Der Luftraum wird in Island gesperrt, nur noch Kleinflugzeuge dürfen starten. In Europa schaut man gebannt auf die neue Aschewolke, vielen ist das Verkehrschaos vor 14 Monaten noch gut in Erinnerung als wegen des Eyjafjallajökulls wochenlang der Luftverkehr beeinträchtigt war und zeitweise ganz zum Erliegen kam. Dieses Mal wird es nicht so schlimm, sagt Magnús Tumi Guðmundsson, einer der führenden Geologen des Landes. Ihn erreichte die Nachricht von dem Ausbruch, als er gerade seinen 50. Geburtstag feierte. Vulkane lassen ihn irgendwie nicht los.
Kein gemütlicher Touristen-Vulkan
Etwas liegt dem Geologen auf dem Herzen: Dieser Ausbruch sei kein "Touristen-Vulkanausbruch", betont er. Zum einen, weil Grímsvötn weiter im Inland liegt, inmitten von Europas größtem Gletscher Vatnajökull. Diese Gegend erreicht man nicht so einfach wie den Eyjafjallajökull. Der liegt im Vergleich dazu fast an der Straße. Die Straßen sind ohnehin gesperrt, Neugierige sollen die Arbeiten der Sicherheitskräfte nicht behindern. Zum anderen sind die Eruptionen von Grímsvötn von ungeheurer und gefährlicher Kraft. "Um die Dimensionen zu vergleichen: In den ersten eineinhalb Tagen hat dieser aktivste Vulkan Islands mehr Asche ausgespuckt als Eyjafjallajökull in den gesamten 40 Tagen", sagt Magnús Tumi Guðmundsson im Gespräch mit DW-World. Auch nachdem die Intensität nachgelassen hat und nur noch etwa 2000 Tonnen Asche in die Luft geschleudert werden, ist das immer noch mehr als zu Spitzenzeiten von Eyjafjallajökull.

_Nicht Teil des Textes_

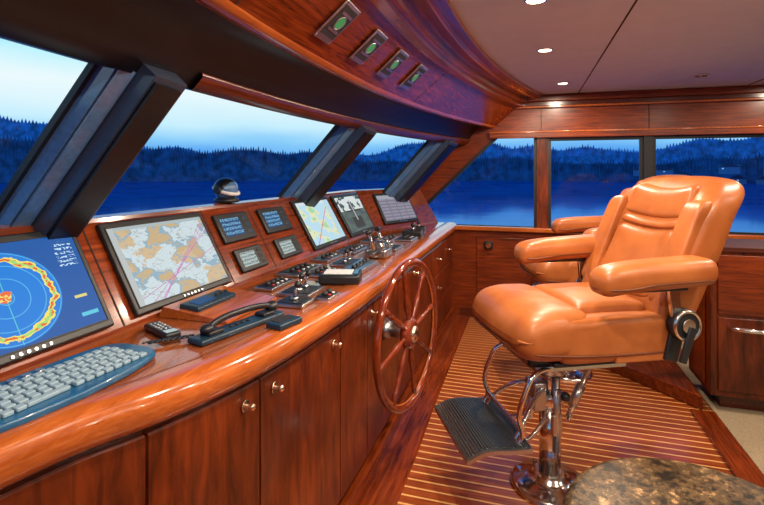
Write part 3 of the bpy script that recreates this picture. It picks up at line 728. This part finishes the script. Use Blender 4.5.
# ------------------------------------------------------------------ helm chair
def helm_chair(loc, rz, name):
    ch = empty(name, (loc[0], loc[1], 0), rz)
    q = MB()
    q.lathe([(.19, 0), (.19, .012), (.175, .024), (.11, .032), (.078, .05), (.068, .07)], chrome, seg=48)
    q.cyl((0, 0, .05), (0, 0, .42), .052, chrome, seg=40); q.lathe([(.060, .40), (.066, .41), (.066, .45), (.060, .46)], chrome)
    q.cyl((0, 0, .42), (0, 0, .62), .042, chrome, seg=40)
    q.lathe([(.07, .56), (.075, .57), (.075, .60), (.12, .62), (.12, .635)], brushed)
    for k in range(8):
        a = k*math.pi/4; q.cyl((.155*math.cos(a), .155*math.sin(a), .02), (.155*math.cos(a), .155*math.sin(a), .034), .011, chrome, seg=6)
    q.box((-.075, 0, .46), (.07, .10, .14), brushed, None, .012); q.box((-.11, 0, .40), (.05, .06, .10), chrome, Matrix.Rotation(.5, 3, 'Y'), .008)
    q.cyl((.05, -.075, .36), (.16, -.085, .60), .014, chrome); q.cyl((.07, -.077, .42), (.12, -.08, .52), .022, brushed)
    q.cyl((0, -.05, .50), (0, -.13, .50), .012, chrome); q.sph((0, -.14, .50), .022, black)
    q.cyl((.0, -.06, .20), (.0, -.06, .56), .018, brushed)
    q.box((.0, -.062, .33), (.05, .03, .10), brushed, None, .006)
    q.obj('pedestal', ch)
    q = MB()
    q.box((.06, 0, .650), (.46, .36, .03), brushed, None, .006)
    q.box((.06, -.15, .678), (.50, .03, .04), black, None, .005); q.box((.06, .15, .678), (.50, .03, .04), black, None, .005)
    q.box((.12, 0, .703), (.50, .54, .022), black, None, .006)
    for s in (-1, 1):
        q.box((.30, s*.315, .74), (.34, .02, .05), leath, None, .008)
        q.box((.42, s*.325, .83), (.07, .03, .24), black, Matrix.Rotation(.25, 3, 'Y'), .008)
        q.cyl((.44, s*.33, .88), (.44, s*.372, .88), .070, black, seg=40); q.torus(.062, .008, chrome, Matrix.Translation((.44, s*.374, .88)) @ Matrix.Rotation(math.pi/2, 4, 'X'), 40, 8)
        q.cyl((.44, s*.372, .88), (.44, s*.385, .88), .030, chrome, seg=32)
        q.box((.43, s*.385, .80), (.035, .014, .16), black, Matrix.Rotation(.35, 3, 'Y'), .004)
        q.box((.40, s*.345, .97), (.05, .02, .18), chrome, Matrix.Rotation(-.1, 3, 'Y'), .004)
    q.obj('seat_frame', ch)
    def dseat(s, u):
        s = s.copy()
        if u.z > 0:
            s.z += .018*(1-u.x**2)*(1-u.y**2)
            s.z += .035*max(0, abs(u.y)-.6)/.4*(1 if u.x > -.9 else .5)
        return s
    cushion('seat_base', (.17, 0, .80), (.30, .325, .095), .06, leath, ch, 12, dseat)
    def dfront(s, u):
        s = s.copy()
        t = max(0, -u.x)
        s.z -= .05*t*t*(1 if u.z > 0 else .1)
        if u.z < 0: s.z += .035*t*t
        if u.z > 0: s.z += .015*(1-u.y**2)*(1-abs(u.x))
        s.x += .03*u.y**2*t
        return s
    cushion('front_roll', (-.135, 0, .828), (.195, .322, .112), .082, leath, ch, 14, dfront)
    cushion('rear_pad', (.19, 0, .895), (.19, .225, .055), .045, leath, ch, 10, lambda s, u: s+Vector((0, 0, .012*(1-u.x**2)*(1-u.y**2))) if u.z > 0 else s)
    tube('seat_piping', [(.44, -.323, .755), (.1, -.327, .755), (-.12, -.324, .765), (-.26, -.29, .775), (-.322, 0, .785), (-.26, .29, .775), (-.12, .324, .765), (.1, .327, .755), (.44, .323, .755)], .005, piping, ch)
    lean = .44; X0 = .655
    def dback(s, u, wing=.10):
        s = s.copy()
        z = s.z
        s.x -= wing*abs(u.y)**2.2*(1 if u.z < .5 else max(.25, 1-(u.z-.5)*1.3))
        s.y *= 1-.12*max(0, u.z)**2.5 - .08*max(0, -u.z)
        s.z -= .03*u.y**2*max(0, u.z)
        s.x += z*lean
        if u.x < 0: s.x -= .02*math.exp(-((u.z+.45)/.3)**2)
        return s
    cushion('back_shell', (X0, 0, 1.165), (.125, .335, .365), .10, leath, ch, 16, dback)
    def pad(nm, z0, z1, hw, dx, r_, th=.04, cy=0):
        zc = (z0+z1)/2; h = (z1-z0)/2
        cushion(nm, (X0+(zc-1.165)*lean-dx, cy, zc), (th, hw, h), r_, leath, ch, 12, lambda s, u: Vector((s.x+s.z*lean-.03*abs(u.y)**2.5-.012*(1-u.z**2)*(1-u.y**2)*(1 if u.x < 0 else 0), s.y*(1-.05*u.z), s.z-.025*(1-u.y**2)*(1 if nm != 'wing_pad' else 0))))
    pad('head_pad', 1.332, 1.495, .21, .106, .034)
    pad('middle_pad', 1.282, 1.330, .208, .104, .023)
    pad('lumbar_pad', .95, 1.280, .21, .118, .038, .045)
    for s in (-1, 1):
        pad('wing_pad', .94, 1.42, .055, .146, .04, .05, s*.268)
    for s in (-1, 1):
        def darm(p, u):
            p = p.copy(); t = max(0, -u.x); p.z -= .02*t**3; p.z += .012*u.x
            p.y *= 1+.06*math.sin(u.x*2)
            return p
        cushion('armrest', (.275, s*.365, 1.11), (.275, .082, .062), .054, leath, ch, 12, darm)
        tube('armrest_piping', [(.50, s*.365-.080, 1.09), (.25, s*.365-.083, 1.083), (.04, s*.365-.072, 1.065), (.003, s*.365, 1.06), (.04, s*.365+.072, 1.065), (.25, s*.365+.083, 1.083), (.50, s*.365+.080, 1.09)], .004, piping, ch)
        q = MB(); q.box((.27, s*.355, 1.044), (.34, .05, .02), black, None, .006); q.obj('arm_bracket', ch)
    q = MB(); secs = []
    for k in range(13):
        t = k/12; x = -.52+.30*t; z = .30+.03*math.cos((t-.4)*3)+.10*(max(0, t-.62))**1.3 - .06*max(0, .25-t)
        secs.append((x, z))
    q.loft([[(x, -.25, z), (x, .25, z), (x, .25, z+.018), (x, -.25, z+.018)] for x, z in secs], brushed, closed=True, caps=True, smooth=False)
    for k in range(12):
        x, z = secs[k]; x2, z2 = secs[k+1]; ang = -math.atan2(z2-z, x2-x)
        for j in (0, .5):
            q.box((x+(x2-x)*(j+.25), 0, z+(z2-z)*(j+.25)+.021), (.0085, .47, .010), rib, Matrix.Rotation(ang, 3, 'Y'), 0)
    q.obj('footrest', ch)
    for s in (-1, 1):
        tube('footrest_loop', [(-.06, s*.16, .650), (-.18, s*.19, .635), (-.235, s*.20, .55), (-.26, s*.20, .46), (-.245, s*.20, .37), (-.30, s*.20, .315)], .012, chrome, ch)
        tube('footrest_tube', [(-.06, s*.05, .50), (-.14, s*.10, .47), (-.21, s*.15, .41), (-.28, s*.17, .315)], .011, chrome, ch)
        tube('footrest_stay', [(-.05, s*.05, .36), (-.16, s*.10, .30), (-.34, s*.16, .30)], .010, chrome, ch)
    tube('foot_bar', [(-.245, -.20, .39), (-.245, 0, .39), (-.245, .20, .39)], .010, chrome, ch)
    return ch
helm_chair((.10, 2.52), math.radians(27), 'helm_chair')
helm_chair((.28, 3.98), math.radians(14), 'helm_chair.001')

# ------------------------------------------------------------------ granite table
gt_ = empty('granite_table', (.385, 1.215, 0))
q = MB()
q.lathe([(.02, .71), (.27, .71), (.302, .718), (.308, .735), (.300, .748), (.285, .753), (.02, .753)], granm, seg=72); q.obj('top', gt_)
q = MB(); q.lathe([(.17, 0), (.17, .02), (.05, .05), (.04, .10), (.04, .62), (.07, .68), (.15, .70), (.15, .71)], wood_wheel, seg=40); q.obj('pedestal', gt_)

q = MB(); q.bb(-.45, -.36, YS-.05, YS-.014, .74, .82, black, .008); q.cyl((-.405, YS-.08, .78), (-.405, YS-.05, .78), .028, chrome); q.obj('wall_bracket')

# ------------------------------------------------------------------ lamps
def downlight(x, y, z=2.34, p=16, col=(1, .83, .64), rad=.04):
    q = MB(); q.torus(rad+.006, .006, chrome, Matrix.Translation((x, y, z-.003)), 32, 8); q.cyl((x, y, z-.006), (x, y, z-.001), rad, lampm); q.obj('ceiling_downlight')
    l = bpy.data.lights.new('downlight', 'AREA'); l.shape = 'DISK'; l.size = rad*2.4; l.energy = p; l.color = col
    o = bpy.data.objects.new('downlight_lamp', l); o.location = (x, y, z-.02); link(o)
for x, y in ((.03, 2.31), (.10, 3.27), (.29, 4.54), (.0, 1.3), (.0, .3)): downlight(x, y, p=24)  # those nearest the camera are unseen, added for their light
for x, y in ((1.4, .4), (1.4, 1.7), (1.7, 3.0), (2.3, 4.6), (2.7, .6), (2.7, 2.3)): downlight(x, y, p=18)  # unseen downlights, added to brighten the cabin from behind and beside the view
q = MB(); q.cyl((1.34, 4.49, 2.33), (1.34, 4.49, 2.339), .06, white)
for k in range(8):
    a = k*math.pi/4; q.cyl((1.34+.035*math.cos(a), 4.49+.035*math.sin(a), 2.326), (1.34+.035*math.cos(a), 4.49+.035*math.sin(a), 2.331), .009, black, seg=10)
q.obj('ceiling_speaker')

# ------------------------------------------------------------------ camera
cd = bpy.data.cameras.new('camera'); cam = bpy.data.objects.new('camera', cd); link(cam)
cam.location = (0, 0, 1.55); cam.rotation_euler = (math.pi/2, 0, math.radians(17))
cd.sensor_width = 36; cd.lens = 480/764*36; cd.shift_y = -80.5/764; cd.clip_start = .02; cd.clip_end = 3000
sc.camera = cam
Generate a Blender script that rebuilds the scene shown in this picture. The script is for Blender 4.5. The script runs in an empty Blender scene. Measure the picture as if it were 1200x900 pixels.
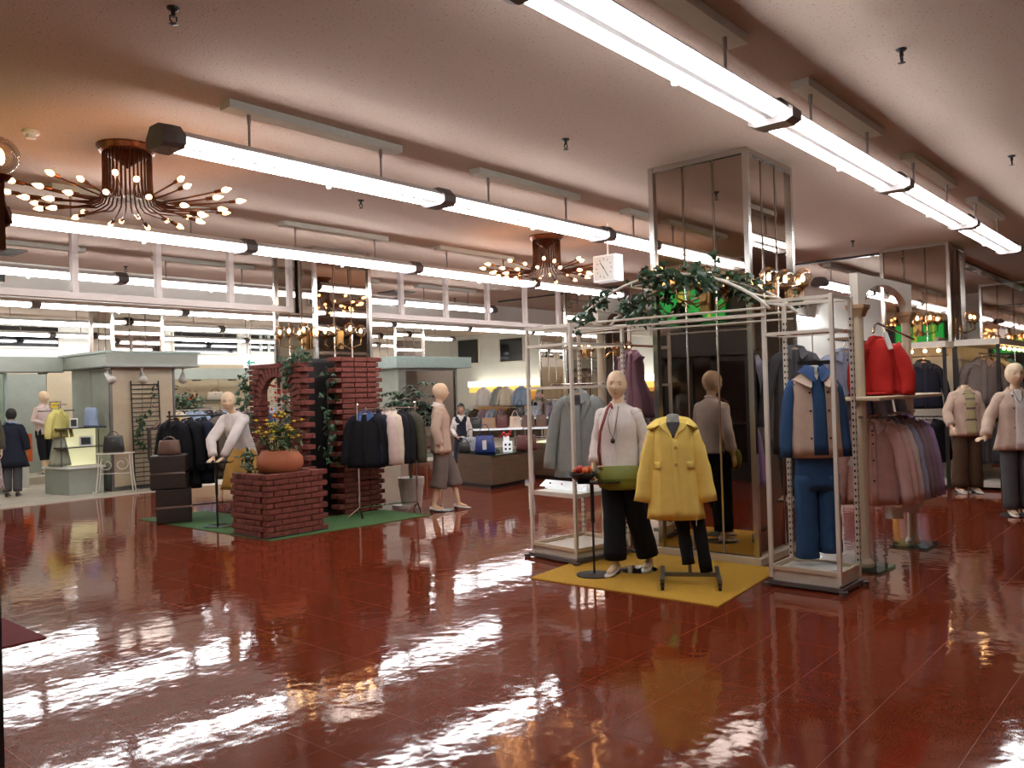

Wie viel Schaden noch für den internationalen Luftverkehr entstehen wird, hängt im wesentlichen von zwei Faktoren ab: Wie lange die Eruptionen anhalten werden und wie der Wind sich weiter entwickelt. Für die kommenden Tage ist starker Wind Richtung Europa vorhergesagt. Damit ist klar: Es wird zu weiteren Beeinträchtigungen des internationalen Luftverkehrs kommen. Und nicht nur US-Präsident Barack Obama oder die spanische Fußballmannschaft FC Barcelona haben darauf bereits reagiert. Auch viele Fluggäste in Europa werden wachsam den Verlauf der Aschewolke verfolgen. Es ist jetzt alles eine Frage des Windes.